PELITANASIONAL.COM | PIDIE — Wakil Menteri Hak Asasi Manusia (WamenHAM), Mugiyanto, meresmikan Memorial Living Park di bekas lokasi Rumoh Geudong, sebuah situs yang menjadi simbol pelanggaran HAM berat masa lalu di Aceh.
Peresmian yang berlangsung di Desa Bili, Kemukiman Aron, Kecamatan Geulumpang Tiga, Kabupaten Pidie, Kamis (10/7/2025), dihadiri pula oleh Menteri Koordinator Hukum, HAM, Imigrasi, dan Pemasyarakatan, Yusril Ihza Mahendra.
Dalam sambutannya, Mugiyanto menegaskan bahwa pembangunan Memorial Living Park merupakan bagian dari upaya penanganan dan pemulihan korban pelanggaran HAM berat secara non-yudisial, sekaligus menjadi komitmen negara dalam menjamin ketidakberulangan tragedi serupa.
“Kita di sini tidak sedang membuka luka lama, tetapi sedang membangun jembatan pemulihan untuk menyambung kembali kemanusiaan dan persaudaraan kita yang pernah terkoyak,” ujar Mugiyanto seperti dikutip dari detiksumut.com
Kawasan Memorial Living Park dibangun di atas lahan seluas lebih dari 7.000 meter persegi. Fasilitas yang tersedia di kompleks ini mencakup monumen peringatan, taman damai, masjid, ruang edukasi HAM, area publik, serta infrastruktur pendukung seperti sumur bor dan menara air yang juga bermanfaat bagi warga sekitar.
Mugiyanto menjelaskan, memorial ini tidak hanya berfungsi sebagai tempat mengenang masa lalu, tetapi juga menjadi ruang aman dan bermartabat bagi para penyintas, keluarga korban, dan masyarakat luas untuk berdialog, belajar, dan membangun masa depan yang lebih damai.
“Pemerintah akan terus mendorong pemulihan lainnya, seperti layanan kesehatan, bantuan sosial, pemberdayaan ekonomi, dan akses pendidikan bagi keluarga korban. Ini bukan semata bentuk belas kasihan, tapi bentuk pemenuhan HAM yang dijamin konstitusi,” tegasnya.
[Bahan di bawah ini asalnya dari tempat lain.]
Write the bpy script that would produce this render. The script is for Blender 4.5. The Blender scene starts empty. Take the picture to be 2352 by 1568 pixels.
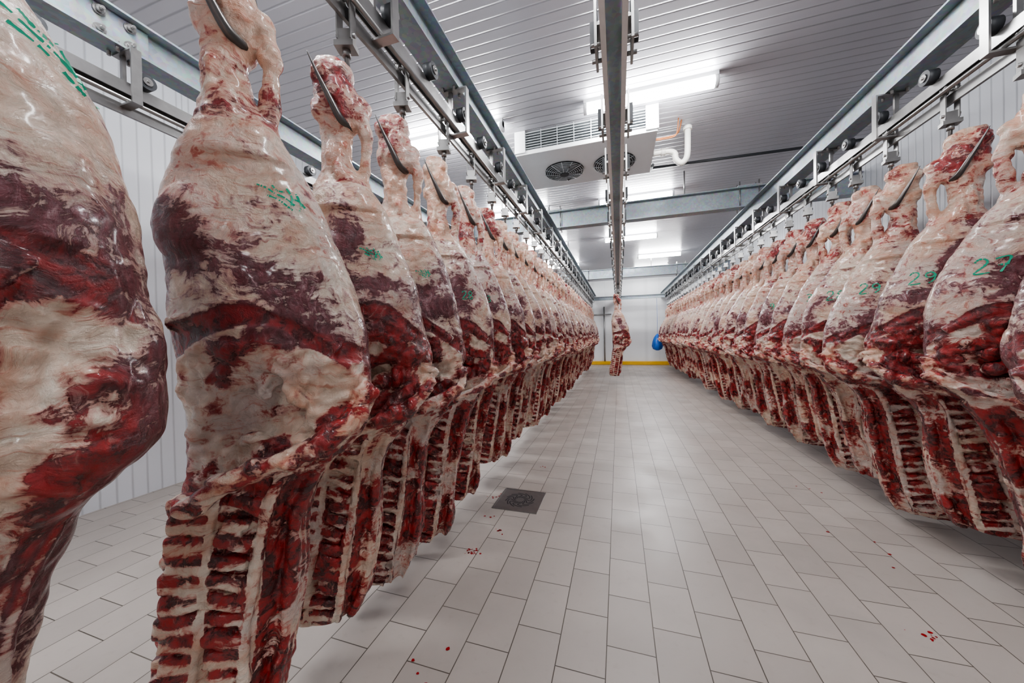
import bpy, bmesh, math, random
import numpy as np
from mathutils import Vector, Matrix, noise
from mathutils.bvhtree import BVHTree
random.seed(4)
H=1.35  # camera height; "Z" values below are relative to it
scene=bpy.context.scene
col=scene.collection
scene.view_settings.look='AgX - Medium High Contrast'

# ------------------------------------------------------------ node helpers
def newmat(name):
    m=bpy.data.materials.new(name); m.use_nodes=True
    nt=m.node_tree; nt.nodes.clear()
    out=nt.nodes.new('ShaderNodeOutputMaterial')
    b=nt.nodes.new('ShaderNodeBsdfPrincipled')
    nt.links.new(b.outputs[0],out.inputs[0])
    return m,nt,b
def N(nt,t,**k):
    n=nt.nodes.new(t)
    for a,v in k.items(): setattr(n,a,v)
    return n
def L(nt,a,b): nt.links.new(a,b)
def setin(nt,inp,v):
    if isinstance(v,bpy.types.NodeSocket): nt.links.new(v,inp)
    else: inp.default_value=v
def math_(nt,op,a,b=0.0,c=0.0,clamp=False):
    n=N(nt,'ShaderNodeMath',operation=op); n.use_clamp=clamp
    setin(nt,n.inputs[0],a); setin(nt,n.inputs[1],b); setin(nt,n.inputs[2],c)
    return n.outputs[0]
def mapr(nt,v,a,b,c=0.0,d=1.0,smooth=True):
    n=N(nt,'ShaderNodeMapRange'); 
    if smooth: n.interpolation_type='SMOOTHSTEP'
    setin(nt,n.inputs[0],v)
    for i,x in enumerate((a,b,c,d)): n.inputs[i+1].default_value=x
    return n.outputs[0]
def mix(nt,f,a,b,bt='MIX'):
    n=N(nt,'ShaderNodeMix',data_type='RGBA',blend_type=bt)
    setin(nt,n.inputs[0],f)
    for i,v in ((6,a),(7,b)):
        if isinstance(v,tuple): v=(*v,1) if len(v)==3 else v
        setin(nt,n.inputs[i],v)
    return n.outputs[2]
def noise_(nt,vec,scale,detail=3,rough=.55,dist=0,out='Fac'):
    n=N(nt,'ShaderNodeTexNoise'); L(nt,vec,n.inputs['Vector'])
    n.inputs['Scale'].default_value=scale; n.inputs['Detail'].default_value=detail
    n.inputs['Roughness'].default_value=rough; n.inputs['Distortion'].default_value=dist
    return n.outputs[out]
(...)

Ia juga menyebut bahwa pembangunan Memorial Living Park adalah bentuk nyata implementasi prinsip-prinsip HAM, khususnya hak korban atas pengakuan, pemulihan, dan jaminan ketidakberulangan.
Rumoh Geudong sendiri dikenal sebagai salah satu situs pelanggaran HAM berat di masa konflik Aceh. Dengan menjadikan lokasi tersebut sebagai ruang publik berperspektif hak asasi, pemerintah berharap tercipta proses rekonsiliasi yang berkelanjutan.
“Kami mengajak seluruh pihak menjaga ruang ini, bukan hanya sebagai taman, tapi sebagai pusat peradaban, tempat menumbuhkan nilai-nilai kemanusiaan dalam tindakan nyata,” pungkas Mugiyanto.